Sleeping Beauty Review

Words by Naomi Jeffreys

Silence. Sex. Rituals.

Those are the words which sum up this Australian erotic film, written and directed by Julia Leigh and is her directorial debut. The film stars Emily Browning as a young university student who perform as a special type of erotic service.

The film could be considered an independent film, we follow Lucy for almost the entirety of the film, we see her day to day life and there are only two instances of non-diegetic music in the film. Leigh certainly favours diegetic, real noises. It heightens the film, and the silence could echo the lonliness which the character feels, but never reflects.

It is extraordinary how drawn in to the film one becomes, Lucy is an incredibly complex character and the world which she inhabits is weird, claustrophobic, uncomfortable world. At times she is uncomfortable, but, maybe because of her ‘carefree’ life she will do anything to survive or live.

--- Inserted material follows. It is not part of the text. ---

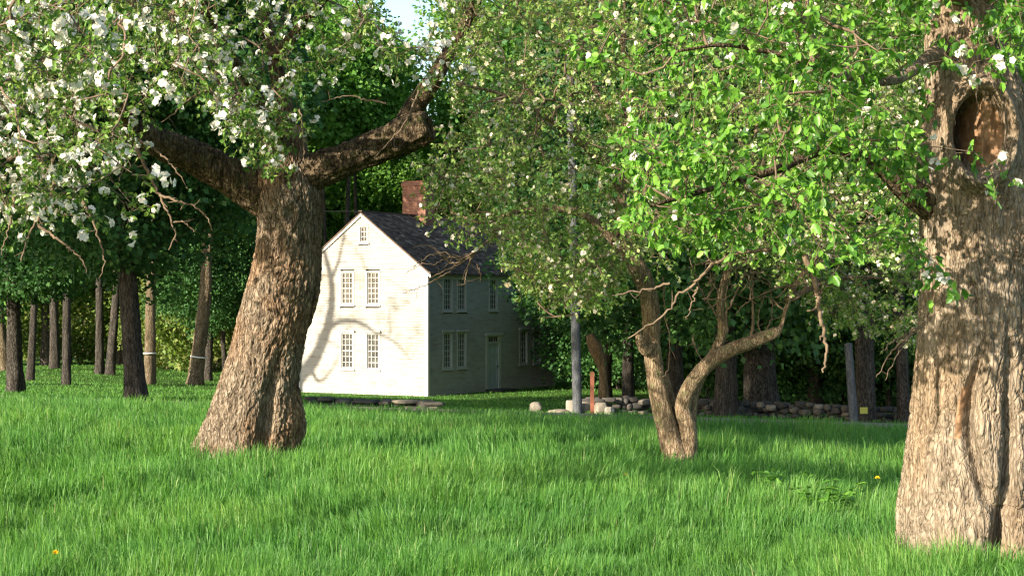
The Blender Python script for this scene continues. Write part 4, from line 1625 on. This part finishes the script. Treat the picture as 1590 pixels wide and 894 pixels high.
    gaps = [(930, 80, 80, 140, .2), (1120, 130, 70, 50, .35), (1060, 180, 90, 50, .3), (1180, 210, 60, 40, .4), (1370, 330, 50, 40, .5), (960, 250, 70, 60, .3)]
    T1 = sample_crown(rng, 310, 900, 1440, -150, lower, (8.8, 11.9), gaps, .42, 0.14)
    T2 = sample_crown(rng, 170, 1380, 1700, -260, [(1380, -20), (1500, 60), (1590, 100), (1700, 130)], (9.0, 12.6), [(1521, 208, 90, 110, 0)], .35, -.1)
    T3 = sample_crown(rng, 90, 960, 1420, 200, [(960, 365), (1420, 390)], (9.0, 10.8), (), .3, -.05)
    T4 = np.array([at(a, b, 9.9) for a, b in ((1462, 425), (1475, 440), (1448, 405), (1512, 236), (1530, 262), (1465, 90), (1480, 60), (1560, 40), (1550, 90), (1570, 60), (1530, 20), (1410, 260), (1410, 390))])
    T1 = T1[~((np.abs(CX + T1[:, 0] / T1[:, 1] * F - 1440) < 45) & (rng.rand(len(T1)) < .7))]
    T = np.vstack([T1, T2, T3, T4])
    ch, dirs = grow(list(limbs.values()), T, rng, step=.1, wig=.16, tip=.0024, pw=.42, rise=.05, cap_r=.03)
    tw, e2, d, lp, ld, lnn, sz = twigs_and_leaves(T, dirs, rng, 4, .13, 7, .054, .55, .1)
    V, Fc = tubes(ch + tw, 6)
    mesh_np('branch', V - base, Fc, M['twig'], root, smooth=True)
    V, Fc, t = leaves_mesh(lp, ld, lnn, sz, rng, .62, False)
    mesh_np('foliage', V - base, Fc, M['leaf_near'], root, attrs={'tint': t})
    px = CX + e2[:, 0] / e2[:, 1] * F
    py = HY - (e2[:, 2] - EYE) / e2[:, 1] * F
    pr = np.where(px > 1440, .32, np.where((py < 60) & (px < 1330), .08, .016))
    kk = rng.rand(len(e2)) < pr
    V, Fc, t = blossoms_mesh(e2[kk], d[kk] + np.array([-.2, -.3, .4]), rng, 5, .03, .018)
    o = mesh_np('blossom', V - base, Fc, M['petal'], root, attrs={'tint': t})
    o['kind'] = 'stuff'
    dt = dead_twigs([
        ([(1250, 395, 10.2), (1262, 430, 10.2), (1270, 462, 10.2), (1275, 500, 10.2), (1283, 535, 10.2), (1278, 578, 10.2)], 11),
        ([(1200, 385, 10), (1140, 395, 10), (1110, 410, 10), (1080, 440, 10), (1055, 458, 10), (1030, 490, 10), (975, 525, 10)], 7),
        ([(1083, 445, 10), (1075, 470, 10), (1064, 495, 10)], 4),
        ([(1040, 440, 10), (1000, 450, 10), (950, 458, 10)], 5),
        ([(1432, 505, 11), (1400, 530, 10.9), (1378, 555, 10.9), (1360, 585, 10.8)], 5),
        ([(1410, 522, 11), (1385, 530, 10.9), (1365, 550, 10.8)], 4),
        ([(1420, 515, 11), (1395, 545, 10.9), (1375, 590, 10.8)], 3.5),
        ([(1515, 40, 10.2), (1517, 120, 10.2), (1519, 190, 10.2)], 5),
        ([(1536, 70, 10.2), (1556, 150, 10.2), (1562, 200, 10.2), (1556, 260, 10.2), (1540, 320, 10.5)], 5),
        ([(1500, 145, 10.3), (1482, 165, 10.3), (1483, 195, 10.3)], 4),
        ([(1540, 285, 10.6), (1530, 310, 10.6), (1535, 345, 10.6)], 3),
    ], rng, root, base)


right_apple()


def middle_apple():
    rng = R(401)
    Y0 = 18.2
    base = at(1055, 715, Y0)
    base[2] = gz(base[0], Y0)
    root = empty('apple_tree', base, 'slender forked apple tree with twisted stems and small blossom in mid field', 'tree')
    st = [
        wood([(1052, 735, Y0, 68), (1048, 706, Y0, 54), (1036, 665, Y0, 42), (1024, 620, Y0, 38), (1016, 570, Y0, 36), (1012, 530, Y0, 34), (1011, 490, Y0, 36), (1006, 455, Y0, 36), (995, 425, Y0, 38), (978, 395, Y0, 34), (965, 360, Y0, 26), (966, 310, Y0, 20), (970, 250, Y0, 18), (972, 190, Y0, 17), (970, 120, Y0, 16), (968, 40, Y0, 13), (970, -60, Y0, 9), (975, -180, Y0, 5)]),
        wood([(1060, 735, Y0 + .02, 50), (1067, 700, Y0, 40), (1068, 665, Y0, 36), (1060, 635, Y0, 32), (1068, 606, Y0 - .05, 31), (1088, 577, Y0 - .1, 30), (1112, 555, Y0 - .15, 29), (1142, 540, Y0 - .2, 28), (1172, 529, Y0 - .2, 26), (1203, 516, Y0 - .2, 23), (1213, 506, Y0 - .2, 9), (1222, 475, Y0 - .2, 9), (1240, 435, Y0 - .2, 11), (1270, 395, Y0 - .2, 11), (1310, 340, Y0 - .2, 9), (1350, 260, Y0 - .2, 6)]),
        wood([(1058, 690, Y0 + .1, 26), (1050, 650, Y0 + .15, 20), (1040, 610, Y0 + .2, 15), (1034, 580, Y0 + .25, 10)]),
        wood([(1072, 660, Y0 + .1, 22), (1078, 615, Y0 + .1, 18), (1095, 570, Y0 + .1, 20), (1112, 540, Y0, 20), (1122, 515, Y0, 20), (1118, 480, Y0, 16), (1122, 445, Y0, 13), (1135, 400, Y0, 11), (1150, 330, Y0, 9), (1170, 240, Y0, 7), (1180, 130, Y0, 5)]),
        wood([(1008, 450, Y0, 26), (985, 420, Y0, 26), (955, 375, Y0 - .1, 22), (930, 350, Y0 - .2, 18), (895, 330, Y0 - .3, 15), (850, 324, Y0 - .4, 12), (800, 330, Y0 - .5, 9), (750, 345, Y0 - .6, 7), (700, 330, Y0 - .7, 4)]),
        wood([(968, 300, Y0, 15), (920, 240, Y0 - .5, 12), (860, 190, Y0 - 1, 10), (790, 150, Y0 - 1.4, 8), (710, 130, Y0 - 1.6, 5)]),
        wood([(970, 200, Y0, 14), (1040, 130, Y0 + .5, 11), (1130, 70, Y0 + 1, 9), (1230, 20, Y0 + 1.3, 6)]),
        wood([(970, 240, Y0, 13), (930, 150, Y0 + 1, 11), (870, 60, Y0 + 1.8, 8), (800, -20, Y0 + 2.2, 5)]),
        wood([(1222, 465, Y0, 14), (1280, 440, Y0 + .6, 11), (1340, 430, Y0 + 1.2, 8), (1410, 440, Y0 + 1.6, 5)]),
        wood([(1014, 535, Y0 - .05, 20), (1003, 545, Y0 - .12, 20), (994, 530, Y0 - .16, 18), (991, 515, Y0 - .16, 12)]),
    ]
    for k, l in enumerate(st):
        l[:, 3] *= .76
        big = k < 2
        V, Fc = trunk_mesh(l, 240 if big else 90, 54 if big else 20, 51 + k, .010 if big else .005, 22, 5, lump=.1)
        mesh_np('trunk' if k == 0 else 'limb', V - base, Fc, M['bark_mid'], root, smooth=True)
    lower = [(610, 210), (640, 250), (670, 330), (700, 360), (780, 370), (830, 400), (870, 470), (920, 440), (960, 400), (1020, 400), (1100, 430), (1200, 420), (1300, 400), (1460, 400)]
    T1 = sample_crown(rng, 2000, 615, 1460, -200, lower, (15.6, 20.4), [(1100, 430, 90, 50, .3), (740, 440, 80, 70, .1)], .4, -.25, left=[(-200, 700), (140, 710), (215, 705), (250, 640), (300, 650), (360, 700)])
    T2 = sample_crown(rng, 200, 1230, 1460, 380, [(1230, 420), (1300, 500), (1440, 520), (1460, 520)], (18.5, 21), (), .4, -.2)
    T3 = sample_crown(rng, 70, 800, 960, 400, [(800, 420), (850, 470), (900, 480), (960, 440)], (16.5, 18.5), (), .4, -.2)
    T = np.vstack([T1, T2, T3])
    ch, dirs = grow(st[:2] + st[3:9], T, rng, step=.16, wig=.15, tip=.002, pw=.42, rise=.06, cap_r=.035)
    tw, e2, d, lp, ld, lnn, sz = twigs_and_leaves(T, dirs, rng, 5, .2, 9, .045, .3, .1)
    V, Fc = tubes(ch + tw, 5)
    mesh_np('branch', V - base, Fc, M['twig'], root, smooth=True)
    V, Fc, t = leaves_mesh(lp, ld, lnn, sz, rng, .6, True)
    mesh_np('foliage', V - base, Fc, M['leaf_mid'], root, attrs={'tint': t})
    px = CX + e2[:, 0] / e2[:, 1] * F
    pr = np.where(px > 1280, .5, .32) + .25 * fbm(e2 * 1.5, 2, 8)
    kk = rng.rand(len(e2)) < pr
    V, Fc, t = blossoms_mesh(e2[kk], d[kk] + np.array([-.2, -.3, .4]), rng, 3, .024, .017)
    o = mesh_np('blossom', V - base, Fc, M['petal_cream'], root, attrs={'tint': t})
    o['kind'] = 'stuff'
    # bare tangle: dead spray in front of the roof, suckers in the fork, hanging twigs
    lines = [
        ([(800, 345, 17.4), (770, 365, 17.3), (745, 385, 17.2), (730, 400, 17.2), (710, 412, 17.2), (690, 420, 17.2), (665, 433, 17.2)], 6),
        ([(745, 385, 17.2), (715, 402, 17.1), (690, 392, 17.1), (665, 398, 17.1), (640, 415, 17.1)], 4),
        ([(735, 395, 17.2), (725, 420, 17.2), (722, 440, 17.2), (708, 443, 17.2)], 4),
        ([(720, 405, 17.2), (700, 408, 17.2), (680, 390, 17.2), (660, 380, 17.2), (640, 385, 17.2)], 3.5),
        ([(742, 410, 17.2), (746, 425, 17.2), (745, 437, 17.2)], 2.5),
        ([(700, 420, 17.2), (680, 432, 17.2), (650, 447, 17.2), (625, 455, 17.2)], 3),
        ([(780, 355, 17.4), (750, 360, 17.3), (720, 375, 17.2), (690, 378, 17.2)], 3.5),
        ([(715, 398, 17.2), (695, 400, 17.2), (675, 410, 17.2), (655, 410, 17.2), (630, 425, 17.2)], 3),
        ([(835, 470, 17), (860, 490, 17), (890, 488, 17), (835, 495, 17)], 3.5),
        ([(1030, 430, 18), (1032, 480, 18), (1040, 530, 18), (1036, 575, 18), (1028, 585, 18)], 3.5),
        ([(1075, 520, 17.9), (1082, 545, 17.9), (1095, 568, 17.9)], 3.5),
        ([(1168, 525, 18), (1169, 490, 18), (1168, 455, 18), (1170, 420, 18)], 6),
        ([(1180, 522, 18), (1178, 490, 18), (1190, 450, 18)], 3),
        ([(1130, 515, 18), (1128, 470, 18), (1130, 420, 18), (1125, 380, 18)], 4),
        ([(1190, 515, 18), (1200, 480, 18), (1195, 440, 18)], 3),
        ([(1122, 500, 18), (1100, 470, 18), (1085, 440, 18), (1070, 400, 18)], 3.5),
        ([(1130, 480, 18), (1150, 440, 18), (1165, 400, 18), (1160, 350, 18)], 4),
        ([(1240, 440, 18), (1200, 450, 18), (1160, 470, 18), (1140, 490, 18)], 4),
        ([(1225, 470, 18), (1250, 450, 18), (1240, 410, 18), (1215, 380, 18)], 5),
        ([(1215, 480, 18), (1190, 460, 18), (1170, 470, 18)], 3),
        ([(1240, 430, 18), (1270, 410, 18), (1290, 400, 18), (1300, 380, 18)], 5),
    ]
    dead_twigs(lines, rng, root, base)
    lines = []
    for _ in range(55):
        cx, cyy = rng.uniform(1090, 1270), rng.uniform(380, 480)
        a = rng.uniform(-1.9, -.4) if rng.rand() < .6 else rng.uniform(0, 6.28)
        L = rng.uniform(30, 80)
        Y = rng.uniform(17.4, 18.8)
        b = a + rng.uniform(-.7, .7)
        lines.append(([(cx, cyy, Y), (cx + L * .5 * math.cos(a), cyy + L * .5 * math.sin(a), Y + rng.uniform(-.2, .2)), (cx + L * .5 * math.cos(a) + L * .5 * math.cos(b), cyy + L * .5 * math.sin(a) + L * .5 * math.sin(b), Y + rng.uniform(-.3, .3))], rng.uniform(1.6, 3.2)))
    V, Fc = tubes(dead_twigs(lines, rng), 6)
    mesh_np('branch', V - base, Fc, M['twig'], root, smooth=True)


middle_apple()


# ------------------------------------------------------------------ flowers and weeds in the grass
def dandelion(px, py, Y, lab):
    rng = R(int(px))
    x = wx(px, Y)
    z = gz(x, Y)
    top = at(px, py, Y)[2]
    root = empty('dandelion', (x, Y, z), lab, 'flower', 'dandelions in the tall grass')
    h = max(.1, top - z)
    V, Fc = tubes([(np.array([[0, 0, 0], [.01, 0, h * .5], [0, 0, h]]), np.array([.003, .003, .0025]))], 6)
    mesh_np('stem', V, Fc, M['grass'], root)
    n = 60
    a = rng.rand(n) * 6.28
    e = rng.rand(n) * 1.3
    D = np.stack([np.cos(a) * np.cos(e), np.sin(a) * np.cos(e), np.sin(e)], -1)
    V, Fc, t = leaves_mesh(np.tile([0, 0, h], (n, 1)) + D * .002, D, rng.randn(n, 3), np.full(n, .022), rng, .35, True)
    mesh_np('flower_head', V, Fc, M['dandelion'], root, attrs={'tint': t})


dandelion(87, 858, 10.3, 'yellow dandelion in the bottom left corner of the field')
dandelion(971, 737, 15.2, 'yellow dandelion left below the forked apple tree')
dandelion(1362, 742, 14.6, 'yellow dandelion just left of the big right trunk')


def weed(px, Y, s, seed, lab, n=34):
    rng = R(seed)
    x = wx(px, Y)
    z = gz(x, Y)
    root = empty('broadleaf_weed', (x, Y, z), lab, 'plant', 'broad leaved weeds in the grass')
    ch, LP, LD = [], [], []
    for k in range(9):
        a = rng.rand() * 6.28
        d = np.array([math.cos(a), math.sin(a), 0]) * rng.uniform(.05, .3) * s
        P = np.array([[0, 0, 0], d * .4 + [0, 0, .16 * s], d + [0, 0, rng.uniform(.24, .36) * s]])
        P = catmull(P, 8)
        ch.append((P, np.linspace(.004, .0018, 8)))
        for i in range(2, 8):
            for q in range(3):
                LP.append(P[i])
                LD.append(unit(rng.randn(3) * [1, 1, .4] + d * 2))
    V, Fc = tubes(ch, 5)
    mesh_np('stem', V, Fc, M['leaf_near'], root, attrs={'tint': np.full(len(V), .3)})
    LP, LD = np.array(LP), np.array(LD)
    V, Fc, t = leaves_mesh(LP, LD, unit(rng.randn(len(LP), 3) * .4 + [0, 0, 1]), .075 * s * (.6 + .8 * rng.rand(len(LP))), rng, .4, False)
    mesh_np('leaf', V, Fc, M['leaf_near'], root, attrs={'tint': t * .7})


weed(1285, 13.6, 1.0, 1, 'leafy broad leaved weed clump left of the big right trunk')
weed(1215, 14.8, .9, 2, 'smaller weed clump at the edge of the grass shadow')
weed(1180, 15.4, .8, 3, 'low weed clump right below the forked apple tree')

# soil bank on the near side of the wall
print('objects', len(bpy.data.objects))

Browning excels as Lucy, perhaps best known for her role in Lemony Snicket’s Unfortunate Events as Violet Baudelaire certainly has guts to play this role, with many scenes in the nude and often uncomfortable scenes for all actors involved Browning certainly carries the film and creates a complex character.

The cinematography of the film is excellent, with numerous pans, and slow dissolves Leigh certainly puts a creative stamp on the film. What is more, the colour pallette for is bright, with pastel colours, bright whites and then stark blacks are used to create an underworld within the real world.

If you like a good independent film, I recommend you watch this.